Les dictateurs instrumentalisent partout la religion pour soumettre leurs peuples, ce qui ne les dispense nullement d’assassiner, d’emprisonner leurs opposants ou de déclencher des guerres d’agressions avec des crimes de masses.
Pour ma part, je ne raisonne jamais en terme d’adhésion à tel ou tel drapeau, mais toujours et partout pour la démocratie, pour la liberté des gens pour la récusation de la violence et de la domination.
Est-ce à dire qu’il faille bêler un pacifisme d’impuissance ?
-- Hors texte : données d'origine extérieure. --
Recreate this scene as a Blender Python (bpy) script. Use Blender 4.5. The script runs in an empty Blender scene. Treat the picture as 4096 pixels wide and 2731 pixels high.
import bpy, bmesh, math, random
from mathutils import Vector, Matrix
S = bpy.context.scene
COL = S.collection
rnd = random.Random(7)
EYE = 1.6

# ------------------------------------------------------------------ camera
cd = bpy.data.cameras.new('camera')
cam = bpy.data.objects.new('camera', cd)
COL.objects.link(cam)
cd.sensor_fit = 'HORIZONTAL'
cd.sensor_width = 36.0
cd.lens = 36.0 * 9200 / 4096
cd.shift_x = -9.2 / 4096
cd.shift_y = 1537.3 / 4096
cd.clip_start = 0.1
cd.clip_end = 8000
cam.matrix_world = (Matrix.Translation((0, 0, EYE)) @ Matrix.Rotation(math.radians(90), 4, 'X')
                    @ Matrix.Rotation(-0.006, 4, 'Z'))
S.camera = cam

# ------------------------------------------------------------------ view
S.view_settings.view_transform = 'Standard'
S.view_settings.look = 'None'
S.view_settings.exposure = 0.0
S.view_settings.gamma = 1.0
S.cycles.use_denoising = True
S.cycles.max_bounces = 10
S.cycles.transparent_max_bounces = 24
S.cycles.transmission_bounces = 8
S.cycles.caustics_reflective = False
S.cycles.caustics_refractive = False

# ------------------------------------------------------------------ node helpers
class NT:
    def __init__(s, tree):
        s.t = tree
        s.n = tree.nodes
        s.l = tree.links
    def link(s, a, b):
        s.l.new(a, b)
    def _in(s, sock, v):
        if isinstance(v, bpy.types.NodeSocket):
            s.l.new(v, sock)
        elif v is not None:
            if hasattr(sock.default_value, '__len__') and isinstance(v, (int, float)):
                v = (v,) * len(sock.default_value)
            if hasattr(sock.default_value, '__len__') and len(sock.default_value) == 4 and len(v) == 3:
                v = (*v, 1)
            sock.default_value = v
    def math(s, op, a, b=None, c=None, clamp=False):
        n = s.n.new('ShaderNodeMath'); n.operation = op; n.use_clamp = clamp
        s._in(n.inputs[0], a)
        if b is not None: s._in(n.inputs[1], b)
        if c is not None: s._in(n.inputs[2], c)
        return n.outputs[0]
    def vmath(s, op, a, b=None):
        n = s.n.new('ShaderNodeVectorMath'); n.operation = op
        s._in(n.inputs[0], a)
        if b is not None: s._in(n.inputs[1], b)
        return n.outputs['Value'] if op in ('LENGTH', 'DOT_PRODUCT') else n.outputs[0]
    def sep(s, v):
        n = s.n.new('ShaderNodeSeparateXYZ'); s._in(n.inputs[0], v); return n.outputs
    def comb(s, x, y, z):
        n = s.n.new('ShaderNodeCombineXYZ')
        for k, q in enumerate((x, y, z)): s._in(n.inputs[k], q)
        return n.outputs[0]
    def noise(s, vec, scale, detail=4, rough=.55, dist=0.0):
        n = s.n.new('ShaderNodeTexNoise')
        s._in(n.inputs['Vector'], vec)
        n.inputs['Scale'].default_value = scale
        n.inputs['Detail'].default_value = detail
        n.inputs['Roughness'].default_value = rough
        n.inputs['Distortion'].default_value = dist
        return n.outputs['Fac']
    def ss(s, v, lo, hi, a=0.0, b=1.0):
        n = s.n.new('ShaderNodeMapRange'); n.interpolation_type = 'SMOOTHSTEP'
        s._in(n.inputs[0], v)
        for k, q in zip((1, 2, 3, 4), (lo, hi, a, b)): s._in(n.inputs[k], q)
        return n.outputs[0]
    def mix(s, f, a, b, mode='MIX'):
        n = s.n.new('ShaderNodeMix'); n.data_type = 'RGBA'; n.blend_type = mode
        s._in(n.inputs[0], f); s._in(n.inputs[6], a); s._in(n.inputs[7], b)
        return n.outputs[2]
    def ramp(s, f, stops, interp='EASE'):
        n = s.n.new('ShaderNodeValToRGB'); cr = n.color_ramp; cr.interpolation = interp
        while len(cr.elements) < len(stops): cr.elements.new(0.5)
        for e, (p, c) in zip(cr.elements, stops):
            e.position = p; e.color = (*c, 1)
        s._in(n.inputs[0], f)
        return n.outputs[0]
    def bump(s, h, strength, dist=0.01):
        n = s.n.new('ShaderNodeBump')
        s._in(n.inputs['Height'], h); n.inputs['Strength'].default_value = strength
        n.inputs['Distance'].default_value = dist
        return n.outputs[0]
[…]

Face aux criminels, aux exploiteurs de la paranoïa collective, faut-il s’abstenir de dire les faits ?
Non, la liberté et la raison doivent être défendues sans a priori.
Menons la guerre des idées pour éviter de succomber à l’obscurantisme délirant.
Il va de soi que tout individu peut rechercher son « salut » dans une quelconque croyance, ce qui n’est jamais qu’une manifestation de sa liberté absolue de penser.
La religion ne pose problème que lorsque quittant la direction de ses adeptes, elle entend régir la société entière.
Des préceptes évangéliques qui inspirent les juges conservateurs américains aux aberrations de la charia, les ténèbres planent sur le monde.
Contre eux, célébrons la vie -toute vie- et la liberté.